I thought it might be helpful, if I recommended some episodes based on these different breakdowns, so you can get a sense not only of the character, but of the different tonal shifts.  It’s kind of a long list, but I’m covering about 10 years (you’re welcome for not trying to cover 54) worth of TV spanning 4 actors.

So here’s the list:

  • Rose- Season 1, episode 1. This episode serves to introduce a new generation to Doctor Who.  It is a little bit goofy, a little bit dramatic, fast paced, and kind of manages to fit so much of what Doctor Who is into an hour. It also starts us off with Christopher Eccleston who is the Ninth version of the Doctor, as well as introducing us to Rose, whom is his companion.  (The Doctor always has a companion, typically a young woman.)
  • Dalek- Season 1, episode 6. This introduces us to the Dalek, which is a race of armored aliens, which are arguably the quintessential Doctor Who villains.  In this episode we also get to see a combination of the Doctor’s wrath as well as the Doctor’s compassion.
  • Father’s Day- Season 1, episode 8. The reason I’m suggesting this one, is that it goes into 2 things that the show really has a great opportunity to do.  They get to tell intricate time-travel stories which are both using the time travel as a plot device, as well as using it as a genuine part of the story.  Also it’s a really touching story of the redemption of a character who wouldn’t have had one without time travel.
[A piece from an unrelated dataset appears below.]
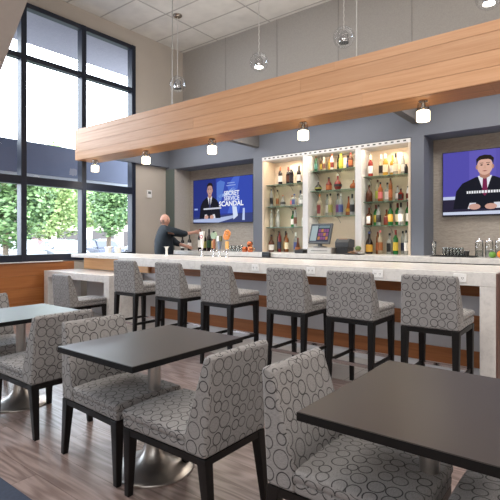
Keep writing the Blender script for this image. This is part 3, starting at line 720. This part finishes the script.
GLOBE = glass('globe_glass', (.96,.97,.98,1), .08, .08)
LEDW = emis('lamp_glow', (1,.92,.82,1), 9.0)
for k, (x, y) in enumerate([(-6.8,6.36),(-4.82,6.44),(-3.19,6.44),(-1.19,6.5)]):
    t = thing('globe_pendant', ['clear globe pendant hanging nearest the window, unlit and dark below','second clear globe pendant, brightly lit, above the beam','third clear globe pendant with a metal cylinder, above the beam','clear globe pendant cut off at the top right, glowing'][k], 'pendant lamp', (x, y, 4.46), 0, 'globe pendants above the beam')
    MB().ball((0,0,0), .165, 24, 14).build('globe', GLOBE, t)
    MB().lathe([(.075,-.09),(.078,-.085),(.066,.05),(.03,.09),(.012,.10)], n=20).build('lamp_cylinder', CHROME, t)
    MB().lathe([(.074,-.096),(.074,-.091)], n=20).build('lamp_lens', LEDW if k in (1,3) else BLACK, t)
    pts = [(0.004*math.sin(j*1.9), .004*math.cos(j*1.9), .1+j*(ZC-4.46-.12)/40) for j in range(41)]
    MB().tube(pts, .008, 6).build('cord', plain('clear_cord', srgb(205,203,200), .3), t)
    MB().lathe([(.07,ZC-4.46-.045),(.09,ZC-4.46-.03),(.09,ZC-4.46-.007)], n=20).build('ceiling_canopy', SOCK, t)
CAB = plain('steel_cable', srgb(176,176,174), .35, .6)
for x, lb in ((-5.575,'thin vertical steel cable holding the beam near the window globe'),(-2.36,'thin vertical steel cable holding the beam right of the third globe')):
    tag(MB().tube([(0,0,3.452),(0,0,ZC-.008)], .008, 8).build('suspension_cable', CAB, None, loc=(x,5.1,0)), lb, 'cable', 'beam cables')
sp = thing('fire_sprinkler', 'small bronze sprinkler head at the top edge of the ceiling', 'sprinkler', (at_y(158.5,1,5.1)[0],5.1,ZC-.007))
MB().lathe([(.045,-.012),(.045,0)], n=16).build('escutcheon', SOCK, sp); BRZ = plain('bronze', srgb(96,64,40), .35, .8)
MB().lathe([(.012,-.14),(.02,-.10),(.016,-.012)], n=10).lathe([(.035,-.152),(.035,-.145)], n=12).build('sprinkler_body', BRZ, sp)
th = thing('thermostat', 'small white thermostat on the beige wall beside the window', 'thermostat', (XL,6.70,2.355))
MB().box(0,.03,-.065,.065,-.085,.085).build('housing', OUT, th, .006); MB().box(.0302,.032,-.04,.04,.0,.055).build('display', plain('lcd', srgb(110,118,116), .3), th)

# ------------------------------------------------------------------ things on the counters
def tap(u, v, col, kind, label):
    x, z, _ = at_y(u, v, 5.25); z -= 1.08; t = thing('beer_tap', label, 'beer tap', (x, 5.25, 1.08), 0, 'beer taps')
    MB().lathe([(.03,0),(.03,.012),(.014,.02),(.013,.11),(.018,.13)], n=14).tube([(0,0,.10),(0,-.06,.10),(0,-.085,.07)], .009, 8).build('tap_spout', CHROME, t)
    if kind == 'paddle':
        MB().hexa([(-.014,-.012,.12),(.014,-.012,.12),(.014,.012,.12),(-.014,.012,.12),(-.052,-.02,z),(.044,-.02,z+.012),(.044,.02,z+.012),(-.052,.02,z)]).build('tap_handle', col, t, .008)
        MB().tube([(-.003,-.0185,z-.075),(-.003,-.0215,z-.075)], .03, 16).build('badge', plain('badge_red', srgb(196,52,44), .4), t)
        MB().tube([(-.003,-.0212,z-.075),(-.003,-.0222,z-.075)], .018, 16).build('badge', OUT, t)
    elif kind == 'copper':
        MB().lathe([(.018,.12),(.026,.2),(.022,z-.14),(.016,z-.12)], n=14).build('tap_handle', col, t)
        MB().tube([(0,-.014,z-.07),(0,.014,z-.07)], .058, 20).build('badge', plain('badge_sage', srgb(150,170,140), .4), t)
        MB().lathe([(.02,z-.025),(.024,z-.01),(.012,z)], n=12).build('finial', BLACK, t)
    elif kind == 'twotone':
        MB().lathe([(.02,.12),(.032,.2),(.03,.24)], n=14).build('tap_handle', plain('tap_steelblue', srgb(120,130,146), .3, .5), t)
        MB().prism_x([(-.014,.24),(.014,.24),(.014,z),(-.014,z)], -.05, -.004).build('tap_handle', OUT, t, .004); MB().prism_x([(-.014,.24),(.014,.24),(.014,z),(-.014,z)], -.003, .045).build('tap_handle', plain('tap_olive', srgb(92,92,50), .4), t, .004)
    else:
        MB().prism_x([(-.012,.12),(.012,.12),(.012,.24),(-.012,.24)], -.028, .028).build('tap_handle', plain('tap_amber', srgb(226,168,84), .4), t, .003)
        for vtx in t.children[-1].data.vertices:
            if vtx.co.z > .2: vtx.co.x *= 2.3
        MB().box(-.012,.012,-.01,.01,.24,.27).build('tap_neck', plain('tap_grey', srgb(140,140,142), .3), t)
        b = MB()
        for j in range(3):
            pts = [(.048*math.cos(a)+.01*(j-1), -.002*j, .335+.02*(j-1)+.045*math.sin(a)) for a in [PI*1.9*i/16+j*1.7 for i in range(17)]]; b.tube(pts, .016, 8)
        b.build('badge', plain('tap_orange', srgb(226,142,66), .4), t)
tap(202.3,232,plain('tap_white', srgb(236,232,226), .3),'paddle','white beer tap handle with a round red badge')
tap(214,231,plain('tap_copper', srgb(160,102,74), .35, .3),'copper','copper-coloured beer tap handle with sage round badge')
tap(219.5,236,None,'twotone','white and olive beer tap handle with steel lower half')
tap(227,237,None,'orange','orange beer tap handle with looped emblem over amber block')
CUPW = plain('white_ceramic', srgb(238,236,230), .3)
x, z, _ = at_y(167.5, 257.5, 5.0)
vz = thing('candle_holder', 'small white flared candle holder on counter in front of barman', 'candle holder', (x,4.98,1.08))
MB().lathe([(.028,0),(.03,.01),(.02,.03),(.018,.10),(.026,.135),(.045,.15),(.043,.152),(.022,.135)], n=20).build('cup', CUPW, vz); MB().lathe([(.016,.12),(.016,.145)], n=12).build('candle', plain('wax', srgb(240,230,205), .5), vz)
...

  • The Empty Child, The Doctor Dances- Season 1, Episodes 9 and 10. This is a two part story, and it is simultaneously in the top 5 scariest Doctor Who episodes, and a genuinely heart-warming story.  I can’t tell you too much about it without giving away too much, but if you want an idea of how creepy it is, imagine a young child in 1940’s England with a gasmask stuck on his face asking everyone “Are you my mummy?”  I cannot even do an impression of that voice without my wife getting mad at how creeped out she is!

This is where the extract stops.